Le courage de s’opposer à la gauche radicale


Mathieu Bock-Côté
Paul St-Pierre Plamondon vient de prendre une des positions les plus courageuses qu’on puisse imaginer dans la politique québécoise actuelle: il s’est opposé à la gauche radicale. La gauche radicale représente le nouveau clergé québécois, et fait régner une forme de conformisme idéologique étouffant, comme l’autre clergé, celui des années 1950. Cette gauche radicale est minoritaire dans la population, mais elle contrôle les grandes institutions productrices du discours public, et pratique sans gêne l’intimidation idéologique.
Cette idéologie s’impose de plus en plus, dans les médias, dans le monde de l’école, dans l’administration, dans le monde de la mode, et ainsi de suite.

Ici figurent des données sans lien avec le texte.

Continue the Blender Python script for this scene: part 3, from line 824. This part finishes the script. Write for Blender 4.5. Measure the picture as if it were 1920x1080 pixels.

Et elle s’exprime notamment à travers l’idéologie trans radicale – ces dernières années, elle était plutôt associée à la volonté de soumettre le Québec à la théorie du racisme systémique. Ces derniers temps, on a ainsi parlé de la querelle de Mx, on a appris que certains voulaient imposer aux écoles des toilettes mixtes, on a parlé des opérations de changement de sexe et des thérapies hormonales chez les enfants. Il ne faudrait pas oublier non plus de parler de la propagande incessante sur les réseaux sociaux poussant les jeunes qui sont en crise d’identité, ce qui est normal à l’adolescence, à chercher à la résoudre en changeant de genre.
Il y a quand même des limites à nous faire croire que le corps est une enveloppe corporelle optionnelle, qui n’engage en rien l’être humain, appelé à se définir par un ressenti absolutisé, qui relève davantage du fantasme d’autoengendrement que d’autre chose. Il y a quand même des limites à sacraliser l’antiscience et à faire passer la reconnaissance de cette réalité élémentaire qu’est la dualité sexuelle pour une forme de pensée rétrograde, poussant au désespoir ceux qui ne l’acceptent pas. Le chantage idéologique qui est une spécialité de la gauche radicale doit cesser. Il y a quand même des limites à nous obliger à évoluer dans un monde parallèle et à accuser ceux qui veulent revenir au réel de basculer à l’extrême droite.
Je prends la peine de l’ajouter: PSPP n’a pas manqué un instant de respect envers les trans, et cela va de soi. La dysphorie de genre existe, et une société civilisée accompagnera avec la plus grande sollicitude ceux qui se sentent étrangers à leur identité sexuelle. Mais on ne saurait faire de la non-binarité, de la transidentité ou de l’indétermination sexuelle la nouvelle norme, et en appeler à déconstruire le masculin et le féminin, comme s’il s’agissait de catégories réactionnaires.
PSPP explique simplement qu’on ne saurait redéfinir l’ensemble des normes sociales et linguistiques d’une société en fonction des revendications de minorités souvent groupusculaires, mais qui sont surreprésentées médiatiquement. Il explique, autrement dit, qu’on ne saurait, au nom du respect dû aux minorités, ce qui va de soi, déconstruire l’ensemble d’une société, comme s’il s’agissait d’une structure périmée. Faut-il rappeler que la poussée des partis «populistes» est indissociable de cette exaspération du commun des mortels qui a l’impression que la vie publique est confisquée par des lobbies très militants, traitant les gens ordinaires comme des demeurés?
J’ajoute une dernière chose: PSPP ne devient pas un homme de droite pour autant. Il semble simplement croire, et cela l’honore, que le progressisme n’est pas incompatible avec la science et le bon sens, et que la gauche radicale n’est pas la seule interprète légitime de la bonne manière de parler du droit des minorités. C’est ce que plusieurs progressistes d’une école semblable à la sienne redécouvrent en Europe aujourd’hui. Le commun des mortels, ces derniers jours, lui a spontanément donné raison.
La gauche radicale est un fléau pour la démocratie, mais la peur de se faire traiter de transphobe, de raciste ou de suprémaciste pousse un trop grand nombre de politiciens et de commentateurs à se coucher devant elle. En dernière instance, c’est la démocratie qui en souffre.